Die warmen Winter machen es nicht einfacher

Der Unternberg hat mit diesen Entwicklungen ebenfalls zu kämpfen. Die warmen Winter machen es immer schwieriger. Das Beschneien wurde so immer teurer. Die Gemeinde Ruhpolding steckte jedes Jahr eine sechsstellige Summe in den Unternberg, damit die Leute im Ort ihren Skiberg behalten konnten. "Wirtschaftlich war das nicht mehr so zu führen", sagt der Ruhpoldinger Bürgermeister Claus Pichler.

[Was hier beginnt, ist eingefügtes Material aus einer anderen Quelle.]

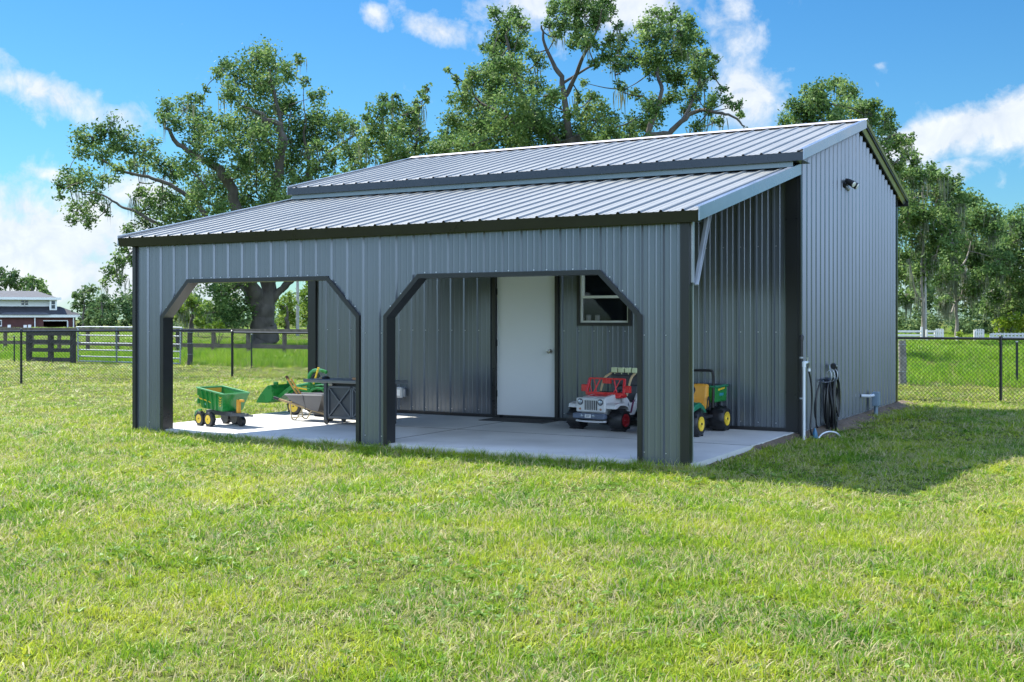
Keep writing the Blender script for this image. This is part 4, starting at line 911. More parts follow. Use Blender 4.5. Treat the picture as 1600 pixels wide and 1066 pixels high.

Aber die Gemeinde Ruhpolding gab nicht auf, sondern änderte stattdessen das Konzept. "Ich wurde gefragt, ob ich es dort versuchen will", sagt Roland Schnaitmann. So übernahm er den Pachtvertrag für den oberen Lift mit den zugigen Sitzen und ließ in Absprache mit der Gemeinde und den Bayerischen Staatsforsten eine fünf Kilometer lange Rodelbahn auf der Forststraße bauen, die auf den Unternberg führt. Im Dezember kam noch eine neue Almhütte mit Panoramafenster dazu. 200 bis 400 Skitourengeher sind dort an einem Tag am Wochenende mittlerweile unterwegs. Die Leihschlitten seien an schönen Tagen "völlig überbucht", sagt Schnaitmann, die Autos parken bis auf die Straße raus. Die Gemeinde investiert jetzt noch 40 000 bis 50 000 Euro pro Jahr. "So besteht die Aussicht, dass der untere Skilift weiter betrieben werden kann", sagt Bürgermeister Pichler.

Nur ein kurzer Weg aus München

Der Unternberg zieht die Leute wieder an. Das sieht man im Gasthaus von Florian Müller. Seit ein paar Monaten ist er der Wirt der neuen Unternberg-Alm, hoch droben, wo einem an schönen Tagen die Sonne das Gesicht aufleuchtet. Der 30-Jährige klingt zufrieden. "Es sind unglaublich viele Tourengeher und Schneeschuhwanderer da", sagt er. Dazu kommen die ganzen Rodler und Skifahrer. "Samstag und Sonntag ist es hier rappelvoll." Einheimische "und echt viele Münchner", sagt er. "Weil der Berg nicht so anspruchsvoll ist." Die A 8 runter, Ausfahrt Siegsdorf, in einer guten Stunde ist man da. Knapp zwei Stunden Aufstieg für ein bildhaftes Alpenpanorama. Ein hoher Ertrag bei wenig Zeitverlust - klar, dass der Münchner da Blut leckt.

Wer sich nicht versehentlich zum deutlich bekannteren Untersberg nach Berchtesgaden navigiert, der kommt ziemlich sicher oben an. Weil der Unternberg ein Berg für alle geworden ist. Natürlich besteht die Gefahr, dass es an sonnigen Wochenenden arg eng hergeht. Doch meistens kommen alle miteinander aus. "Zehn Prozent der Tourengeher sind uneinsichtig, manche gehen trotz Verbotstafeln in der Rodelspur", sagt Schnaitmann. Bisher aber ging das gut, in vier Saisons gab es keinen Verletzten, wenn ein Bob und ein Tourengeher sich zu nahe kamen, meint der Betreiber. Auch nicht an der Kreuzung mit dem Zaun, wo so viele vorbeiwollen.